Police believe cameras on the expressway may have captured a photo of the shooter, leading law enforcement to believe that there might be merit in installing more cameras on Illinois highways.

Traffic cams provide hard evidence that shows where you are and whether you were at the scene of the crime. Many cameras are calibrated to capture your face as well, which is difficult to dispute in court.

After watching the sharp increase in expressway shootings since 2018, many law enforcement officials are looking for a way to deter possible shooters and provide hard evidence that leads to convictions. Cameras could be the solution to their problem.

Are There Really That Many Expressway Shootings?

It may seem like IL police are overreacting, but the reality is that there has been a sharp increase in expressway shootings that have killed people of all ages. Some of these shootings are allegedly drug-related, but others lack a clear motive.

DePaul transportation official Joe Schwieterman says this new phenomenon is frustrating to police, yes, but also traffic officials. Many of the cases occur in high-crime areas, but these crimes are taking place on busy highways and expressways could negatively affect tourism.

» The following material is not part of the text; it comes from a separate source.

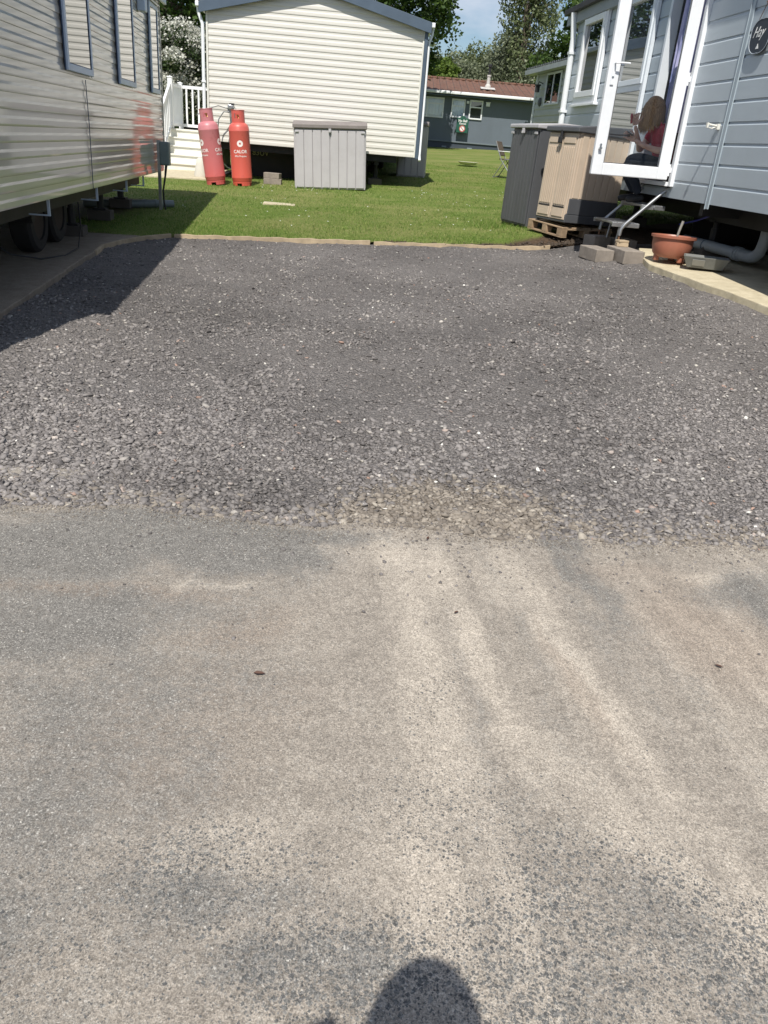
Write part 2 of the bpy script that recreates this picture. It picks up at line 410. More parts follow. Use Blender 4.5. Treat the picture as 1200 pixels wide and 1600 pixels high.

Unfortunately, Chicago has developed a poor reputation among America’s cities because of the assumption that the city is dangerous or clogged with financially destitute people willing to do anything to survive.

Regardless of the efforts of city officials and local groups to revive the city to its former glory, many people in other states and cities still think of Chicago within the context of criminal activity.

Lawmakers have already passed a law that allows state police to install cameras on Cook County expressways, but the authority of police to keep watch over the roads will expire next year.

Will It Work?

Officials, police, and citizens are hopeful that more cameras will mean more convictions, but many are skeptical. Ed Yohnka of The American Civil Liberties Union of Illinois puts more stock in human resources and intelligence – not cameras.

His concern, which many others share, is that these cameras will become an invasion of privacy and extend the reach of law enforcement unnecessarily. There is a risk of more convictions for speeding and other petty offenses rather than homicides.

There are also data concerns – will the information collected from these surveillance cameras be deleted? Will there be any privacy protections for citizens?

It’s difficult to say how these efforts will play out and whether they will stop shootings. For now, smile Chicagoans! You’re on camera.